Post-Tribune

Porter investigat­or explains crime scene evidence

Testimony details site of Lake County double murder

- By Amy Lavalley Amy Lavalley is a freelance reporter for the Post-Tribune.

Prosecutor­s zeroed in on the scene of the deaths of two Lake County teens allegedly at the hands of Connor Kerner on Friday, as a crime scene investigat­or went over bullet holes and fragments, blood splatters and areas in a garage that appeared to have been cleaned and painted over.

Kerner, 19, of the 100 block of Kinsale, has pleaded not guilty and remains in Porter County Jail without bond, held on two counts of murder and additional felony counts of intimidati­on, arson, murder in the perpetrati­on of a robbery and attempted robbery.

Kerner was 17 when he allegedly killed Molley Lanham, 19, of St. John, and Thomas Grill, 18, of Cedar Lake, on Feb. 25, 2019, at his grandparen­ts’ Hebron-area home after a drug deal went bad, then loaded their bodies into the Honda Civic they arrived in and set fire to it in a wooded area a couple miles away.

While Thursday’s testimony in Porter Superior Court Judge Roger Bradford’s court focused on the burned-out Honda Civic and what was found there, Porter County Sheriff ’s Department Detective Dan Alonzo, a crime scene investigat­or, provided details about what police found in the garage of Kerner’s grandparen­ts.

That included the crescent wrench that, according to charging documents, Kerner used to beat Grill to death with after the gun Kerner was using was out of bullets.

Alonzo, examining a picture of the head of the wrench on a video screen in the courtroom, also donned black gloves and used a scissors to remove the wrench from a sealed evidence box.

Alonzo also went over the processing of several bullet holes found in the garage, including in the walls and garage door, as well as a Honda CRV and HarleyDavi­dson motorcycle parked there at the time of the crime.
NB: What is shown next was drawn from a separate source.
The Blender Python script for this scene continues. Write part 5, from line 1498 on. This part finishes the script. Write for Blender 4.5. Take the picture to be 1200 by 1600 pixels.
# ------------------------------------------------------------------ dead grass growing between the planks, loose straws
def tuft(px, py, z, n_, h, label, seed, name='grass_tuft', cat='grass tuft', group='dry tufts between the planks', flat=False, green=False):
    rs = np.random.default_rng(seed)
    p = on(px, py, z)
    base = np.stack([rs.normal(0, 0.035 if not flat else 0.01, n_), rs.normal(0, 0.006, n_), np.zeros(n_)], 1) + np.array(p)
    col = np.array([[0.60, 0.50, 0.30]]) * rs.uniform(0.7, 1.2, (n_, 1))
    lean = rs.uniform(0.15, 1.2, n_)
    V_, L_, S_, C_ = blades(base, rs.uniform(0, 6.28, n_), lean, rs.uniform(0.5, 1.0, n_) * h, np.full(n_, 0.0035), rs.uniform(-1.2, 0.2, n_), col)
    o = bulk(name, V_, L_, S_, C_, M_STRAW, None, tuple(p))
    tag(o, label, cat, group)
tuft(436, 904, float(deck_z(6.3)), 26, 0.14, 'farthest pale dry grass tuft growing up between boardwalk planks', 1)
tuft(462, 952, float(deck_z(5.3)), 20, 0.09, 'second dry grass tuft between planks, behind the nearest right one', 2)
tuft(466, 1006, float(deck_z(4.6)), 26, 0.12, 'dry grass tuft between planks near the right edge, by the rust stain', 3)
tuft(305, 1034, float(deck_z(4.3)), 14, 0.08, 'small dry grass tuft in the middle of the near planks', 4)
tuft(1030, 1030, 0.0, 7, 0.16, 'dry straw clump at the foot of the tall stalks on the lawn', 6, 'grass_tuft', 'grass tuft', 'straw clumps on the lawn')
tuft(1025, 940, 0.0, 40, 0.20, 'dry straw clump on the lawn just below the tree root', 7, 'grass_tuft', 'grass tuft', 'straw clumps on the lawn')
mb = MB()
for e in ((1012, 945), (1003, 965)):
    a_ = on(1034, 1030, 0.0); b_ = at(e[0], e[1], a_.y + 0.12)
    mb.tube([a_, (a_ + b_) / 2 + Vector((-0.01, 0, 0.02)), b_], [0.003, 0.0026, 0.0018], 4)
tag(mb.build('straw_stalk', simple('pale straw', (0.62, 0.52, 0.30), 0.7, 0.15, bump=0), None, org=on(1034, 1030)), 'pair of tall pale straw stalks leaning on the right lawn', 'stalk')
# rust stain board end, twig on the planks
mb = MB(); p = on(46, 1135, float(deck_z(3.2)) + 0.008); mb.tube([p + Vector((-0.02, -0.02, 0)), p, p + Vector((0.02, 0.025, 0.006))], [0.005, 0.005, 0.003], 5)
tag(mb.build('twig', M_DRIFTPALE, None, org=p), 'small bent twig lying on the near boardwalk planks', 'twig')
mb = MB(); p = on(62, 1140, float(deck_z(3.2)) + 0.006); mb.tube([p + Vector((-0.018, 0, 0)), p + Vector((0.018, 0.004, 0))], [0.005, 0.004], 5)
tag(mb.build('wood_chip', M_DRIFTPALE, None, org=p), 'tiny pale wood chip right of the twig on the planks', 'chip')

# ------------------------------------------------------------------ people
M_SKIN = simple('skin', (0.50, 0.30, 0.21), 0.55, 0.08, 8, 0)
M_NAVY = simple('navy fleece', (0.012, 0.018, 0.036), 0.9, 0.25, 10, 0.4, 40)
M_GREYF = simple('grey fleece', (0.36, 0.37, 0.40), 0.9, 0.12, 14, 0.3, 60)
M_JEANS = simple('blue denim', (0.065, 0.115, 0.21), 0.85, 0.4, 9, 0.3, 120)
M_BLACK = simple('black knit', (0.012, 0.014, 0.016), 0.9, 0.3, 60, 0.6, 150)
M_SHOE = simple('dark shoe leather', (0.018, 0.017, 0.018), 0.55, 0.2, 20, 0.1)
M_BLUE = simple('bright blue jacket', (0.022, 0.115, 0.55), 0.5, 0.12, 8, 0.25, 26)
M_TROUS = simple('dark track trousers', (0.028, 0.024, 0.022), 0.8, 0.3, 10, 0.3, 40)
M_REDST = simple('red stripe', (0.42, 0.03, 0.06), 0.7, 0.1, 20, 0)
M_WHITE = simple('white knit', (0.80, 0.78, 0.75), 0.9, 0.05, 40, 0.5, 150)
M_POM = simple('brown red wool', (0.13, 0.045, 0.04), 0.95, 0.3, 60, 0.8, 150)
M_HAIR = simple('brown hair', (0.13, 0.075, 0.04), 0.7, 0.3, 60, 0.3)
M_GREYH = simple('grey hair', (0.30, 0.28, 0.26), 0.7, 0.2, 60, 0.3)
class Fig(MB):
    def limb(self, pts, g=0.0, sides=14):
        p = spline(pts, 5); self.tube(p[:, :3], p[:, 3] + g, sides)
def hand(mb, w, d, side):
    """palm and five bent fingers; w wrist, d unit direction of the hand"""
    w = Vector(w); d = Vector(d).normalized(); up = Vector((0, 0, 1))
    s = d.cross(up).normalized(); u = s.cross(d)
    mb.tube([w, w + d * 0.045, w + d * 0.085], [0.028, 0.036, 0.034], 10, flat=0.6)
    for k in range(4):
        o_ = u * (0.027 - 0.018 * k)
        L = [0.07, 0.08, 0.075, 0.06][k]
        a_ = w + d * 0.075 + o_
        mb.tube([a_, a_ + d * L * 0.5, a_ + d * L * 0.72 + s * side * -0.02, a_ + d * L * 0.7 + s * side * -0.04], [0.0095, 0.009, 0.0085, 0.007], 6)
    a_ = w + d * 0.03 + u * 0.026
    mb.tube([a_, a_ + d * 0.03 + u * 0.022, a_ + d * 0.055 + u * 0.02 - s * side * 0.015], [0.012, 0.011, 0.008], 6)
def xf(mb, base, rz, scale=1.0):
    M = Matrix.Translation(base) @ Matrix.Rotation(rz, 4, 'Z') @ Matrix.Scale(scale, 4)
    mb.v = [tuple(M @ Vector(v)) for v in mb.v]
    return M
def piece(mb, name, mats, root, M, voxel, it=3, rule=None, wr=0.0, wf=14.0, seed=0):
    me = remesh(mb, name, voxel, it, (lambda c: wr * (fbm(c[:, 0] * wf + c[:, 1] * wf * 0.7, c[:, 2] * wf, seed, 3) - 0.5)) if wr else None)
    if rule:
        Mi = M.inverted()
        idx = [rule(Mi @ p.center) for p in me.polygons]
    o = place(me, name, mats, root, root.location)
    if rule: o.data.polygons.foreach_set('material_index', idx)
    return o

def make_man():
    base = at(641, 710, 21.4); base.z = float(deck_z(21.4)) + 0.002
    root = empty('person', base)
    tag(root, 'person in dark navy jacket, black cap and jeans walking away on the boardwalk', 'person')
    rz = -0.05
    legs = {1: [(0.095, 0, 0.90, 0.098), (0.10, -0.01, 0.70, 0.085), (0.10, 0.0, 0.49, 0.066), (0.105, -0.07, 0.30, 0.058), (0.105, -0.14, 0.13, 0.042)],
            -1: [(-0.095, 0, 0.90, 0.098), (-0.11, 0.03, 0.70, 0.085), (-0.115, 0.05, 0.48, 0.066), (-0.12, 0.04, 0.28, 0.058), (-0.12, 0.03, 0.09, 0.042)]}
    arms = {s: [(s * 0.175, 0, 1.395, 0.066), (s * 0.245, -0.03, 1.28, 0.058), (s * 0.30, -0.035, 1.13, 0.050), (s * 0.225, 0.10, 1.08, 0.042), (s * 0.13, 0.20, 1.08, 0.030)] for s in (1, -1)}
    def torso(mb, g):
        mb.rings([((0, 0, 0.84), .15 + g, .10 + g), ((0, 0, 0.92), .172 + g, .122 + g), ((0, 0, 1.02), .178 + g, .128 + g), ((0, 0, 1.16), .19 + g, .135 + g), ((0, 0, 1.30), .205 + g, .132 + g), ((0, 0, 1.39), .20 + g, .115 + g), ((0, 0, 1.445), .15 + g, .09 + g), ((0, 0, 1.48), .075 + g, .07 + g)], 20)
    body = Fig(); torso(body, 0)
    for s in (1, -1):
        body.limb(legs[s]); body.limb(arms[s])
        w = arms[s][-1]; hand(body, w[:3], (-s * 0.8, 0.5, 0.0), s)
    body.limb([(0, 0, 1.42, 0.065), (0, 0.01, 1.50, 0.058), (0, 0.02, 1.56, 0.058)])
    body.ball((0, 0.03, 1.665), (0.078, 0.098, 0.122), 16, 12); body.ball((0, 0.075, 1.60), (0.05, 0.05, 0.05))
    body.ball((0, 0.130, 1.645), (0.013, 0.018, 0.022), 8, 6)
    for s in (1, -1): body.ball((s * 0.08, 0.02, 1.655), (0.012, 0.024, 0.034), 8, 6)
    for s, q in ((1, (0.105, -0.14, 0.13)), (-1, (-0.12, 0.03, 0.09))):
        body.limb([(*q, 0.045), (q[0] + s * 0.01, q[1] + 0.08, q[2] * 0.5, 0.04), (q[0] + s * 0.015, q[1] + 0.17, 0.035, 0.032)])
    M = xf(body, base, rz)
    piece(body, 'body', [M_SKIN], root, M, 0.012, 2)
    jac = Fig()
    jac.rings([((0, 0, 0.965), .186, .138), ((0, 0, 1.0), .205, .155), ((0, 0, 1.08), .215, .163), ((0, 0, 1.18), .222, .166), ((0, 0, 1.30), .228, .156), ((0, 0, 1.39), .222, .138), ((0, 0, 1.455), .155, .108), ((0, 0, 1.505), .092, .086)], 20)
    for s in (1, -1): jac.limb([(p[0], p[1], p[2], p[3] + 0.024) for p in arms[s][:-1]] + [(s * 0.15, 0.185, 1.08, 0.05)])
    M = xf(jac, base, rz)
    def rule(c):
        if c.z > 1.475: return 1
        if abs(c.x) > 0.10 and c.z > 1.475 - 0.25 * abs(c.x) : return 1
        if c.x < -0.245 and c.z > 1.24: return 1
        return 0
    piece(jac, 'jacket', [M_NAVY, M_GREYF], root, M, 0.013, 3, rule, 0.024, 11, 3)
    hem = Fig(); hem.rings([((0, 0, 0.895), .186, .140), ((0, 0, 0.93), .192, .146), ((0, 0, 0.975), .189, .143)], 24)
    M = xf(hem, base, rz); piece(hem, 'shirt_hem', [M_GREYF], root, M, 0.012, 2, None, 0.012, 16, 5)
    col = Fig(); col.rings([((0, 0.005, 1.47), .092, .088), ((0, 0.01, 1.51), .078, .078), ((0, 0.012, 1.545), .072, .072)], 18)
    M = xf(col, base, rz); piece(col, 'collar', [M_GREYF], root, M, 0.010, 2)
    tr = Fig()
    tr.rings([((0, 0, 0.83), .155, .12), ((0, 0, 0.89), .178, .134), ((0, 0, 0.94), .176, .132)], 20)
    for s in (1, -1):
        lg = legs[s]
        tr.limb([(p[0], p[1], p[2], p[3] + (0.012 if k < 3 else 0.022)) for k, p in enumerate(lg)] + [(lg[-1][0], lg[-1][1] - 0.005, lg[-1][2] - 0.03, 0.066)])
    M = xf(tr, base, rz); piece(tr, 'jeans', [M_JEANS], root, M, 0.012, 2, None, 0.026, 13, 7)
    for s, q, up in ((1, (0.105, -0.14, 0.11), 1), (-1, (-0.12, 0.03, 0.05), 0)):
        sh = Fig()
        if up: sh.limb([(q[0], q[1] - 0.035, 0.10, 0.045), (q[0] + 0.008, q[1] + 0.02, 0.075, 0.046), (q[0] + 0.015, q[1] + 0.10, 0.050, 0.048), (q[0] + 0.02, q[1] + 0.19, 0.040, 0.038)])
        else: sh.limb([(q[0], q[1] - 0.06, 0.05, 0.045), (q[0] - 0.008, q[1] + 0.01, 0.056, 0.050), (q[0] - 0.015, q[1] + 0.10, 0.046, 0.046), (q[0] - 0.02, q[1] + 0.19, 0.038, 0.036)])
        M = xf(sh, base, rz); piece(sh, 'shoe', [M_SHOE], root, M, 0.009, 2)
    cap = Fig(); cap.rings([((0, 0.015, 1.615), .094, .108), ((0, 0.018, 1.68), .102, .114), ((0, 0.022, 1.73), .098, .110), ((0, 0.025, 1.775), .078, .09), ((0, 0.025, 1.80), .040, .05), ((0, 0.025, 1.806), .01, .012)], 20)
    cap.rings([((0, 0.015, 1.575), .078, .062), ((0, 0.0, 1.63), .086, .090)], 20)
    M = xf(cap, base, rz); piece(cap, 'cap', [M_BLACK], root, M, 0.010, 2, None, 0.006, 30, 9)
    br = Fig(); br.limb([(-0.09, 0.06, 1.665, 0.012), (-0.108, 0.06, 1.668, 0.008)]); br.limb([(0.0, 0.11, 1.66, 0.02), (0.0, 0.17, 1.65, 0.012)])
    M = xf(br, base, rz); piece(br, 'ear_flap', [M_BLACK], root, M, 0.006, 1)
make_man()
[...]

He identified several evidence bags he sealed that contained bullet fragments collected throughout the garage, including one from a bullet that ripped through two cans of pop in a 12-pack carton on the garage floor.

“On the box, I observed that at one time it had been saturated” with pop, he said, adding when he moved the carton, there was no stain underneath it and it wasn’t stuck to the concrete floor. “It was consistent with it being cleaned up at some point.”

While the garage floor was painted gray, Alonzo said the area under the pop cans was one the spots on the floor that was white. The areas that were white included splash marks and were rough while the parts that were gray were “smoother and more consistent with a garage floor.”

Police also found the white marks by a drain in the center of the garage floor and discovered a reddishbro­wn stain consistent with blood in a seam in the floor near the drain, Alonzo said.

Co-defendant John Silva II, of Hamlet, who has pleaded not guilty to two felony counts of murder in the perpetrati­on of a robbery, remains in Porter County Jail without bond. Silva was charged May 22 with the alleged crimes and is awaiting the scheduling of a trial date.

Silva, according to charging documents, was in the basement of Kerner’s grandparen­ts’ home at the time of the alleged murders and helped clean up the scene.

During opening arguments, Kerner’s defense team told the jury it would be up to them to decide whether Silva or Kerner killed Lanham and Grill.

Testimony in the trial continues Tuesday as it starts its second week.